**DATASET CONTENT**
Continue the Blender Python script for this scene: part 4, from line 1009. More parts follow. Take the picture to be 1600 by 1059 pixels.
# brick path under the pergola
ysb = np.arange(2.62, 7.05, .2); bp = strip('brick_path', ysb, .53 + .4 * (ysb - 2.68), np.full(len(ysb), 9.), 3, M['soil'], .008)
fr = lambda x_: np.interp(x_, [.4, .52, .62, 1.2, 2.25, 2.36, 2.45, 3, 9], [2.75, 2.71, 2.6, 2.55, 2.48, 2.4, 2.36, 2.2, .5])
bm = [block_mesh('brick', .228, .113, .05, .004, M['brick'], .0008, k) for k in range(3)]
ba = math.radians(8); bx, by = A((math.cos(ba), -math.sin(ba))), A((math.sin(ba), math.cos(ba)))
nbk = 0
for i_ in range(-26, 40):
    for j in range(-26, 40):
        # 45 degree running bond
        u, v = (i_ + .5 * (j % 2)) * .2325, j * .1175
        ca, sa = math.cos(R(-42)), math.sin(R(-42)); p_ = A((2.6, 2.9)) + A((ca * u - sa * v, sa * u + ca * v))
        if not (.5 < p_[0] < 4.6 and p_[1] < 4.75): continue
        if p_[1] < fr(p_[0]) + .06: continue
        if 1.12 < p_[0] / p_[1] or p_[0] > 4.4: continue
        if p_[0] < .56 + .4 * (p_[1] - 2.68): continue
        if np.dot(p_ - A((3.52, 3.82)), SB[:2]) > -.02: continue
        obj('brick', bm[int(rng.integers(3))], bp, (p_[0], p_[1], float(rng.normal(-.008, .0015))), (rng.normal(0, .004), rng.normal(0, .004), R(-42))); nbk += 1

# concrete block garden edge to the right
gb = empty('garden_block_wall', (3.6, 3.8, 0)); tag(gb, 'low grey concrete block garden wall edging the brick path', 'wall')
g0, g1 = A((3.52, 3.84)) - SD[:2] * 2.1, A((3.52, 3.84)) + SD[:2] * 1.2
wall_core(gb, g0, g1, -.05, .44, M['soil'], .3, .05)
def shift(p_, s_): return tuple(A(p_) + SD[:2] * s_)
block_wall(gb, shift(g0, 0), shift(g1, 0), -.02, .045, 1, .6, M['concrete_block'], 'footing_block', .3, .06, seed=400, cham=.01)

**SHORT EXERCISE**
Extract all the material, leaving every line as it is.

**WRITTEN RESPONSE**
Continue the Blender Python script for this scene: part 4, from line 1009. More parts follow. Take the picture to be 1600 by 1059 pixels.
# brick path under the pergola
ysb = np.arange(2.62, 7.05, .2); bp = strip('brick_path', ysb, .53 + .4 * (ysb - 2.68), np.full(len(ysb), 9.), 3, M['soil'], .008)
fr = lambda x_: np.interp(x_, [.4, .52, .62, 1.2, 2.25, 2.36, 2.45, 3, 9], [2.75, 2.71, 2.6, 2.55, 2.48, 2.4, 2.36, 2.2, .5])
bm = [block_mesh('brick', .228, .113, .05, .004, M['brick'], .0008, k) for k in range(3)]
ba = math.radians(8); bx, by = A((math.cos(ba), -math.sin(ba))), A((math.sin(ba), math.cos(ba)))
nbk = 0
for i_ in range(-26, 40):
    for j in range(-26, 40):
        # 45 degree running bond
        u, v = (i_ + .5 * (j % 2)) * .2325, j * .1175
        ca, sa = math.cos(R(-42)), math.sin(R(-42)); p_ = A((2.6, 2.9)) + A((ca * u - sa * v, sa * u + ca * v))
        if not (.5 < p_[0] < 4.6 and p_[1] < 4.75): continue
        if p_[1] < fr(p_[0]) + .06: continue
        if 1.12 < p_[0] / p_[1] or p_[0] > 4.4: continue
        if p_[0] < .56 + .4 * (p_[1] - 2.68): continue
        if np.dot(p_ - A((3.52, 3.82)), SB[:2]) > -.02: continue
        obj('brick', bm[int(rng.integers(3))], bp, (p_[0], p_[1], float(rng.normal(-.008, .0015))), (rng.normal(0, .004), rng.normal(0, .004), R(-42))); nbk += 1

# concrete block garden edge to the right
gb = empty('garden_block_wall', (3.6, 3.8, 0)); tag(gb, 'low grey concrete block garden wall edging the brick path', 'wall')
g0, g1 = A((3.52, 3.84)) - SD[:2] * 2.1, A((3.52, 3.84)) + SD[:2] * 1.2
wall_core(gb, g0, g1, -.05, .44, M['soil'], .3, .05)
def shift(p_, s_): return tuple(A(p_) + SD[:2] * s_)
block_wall(gb, shift(g0, 0), shift(g1, 0), -.02, .045, 1, .6, M['concrete_block'], 'footing_block', .3, .06, seed=400, cham=.01)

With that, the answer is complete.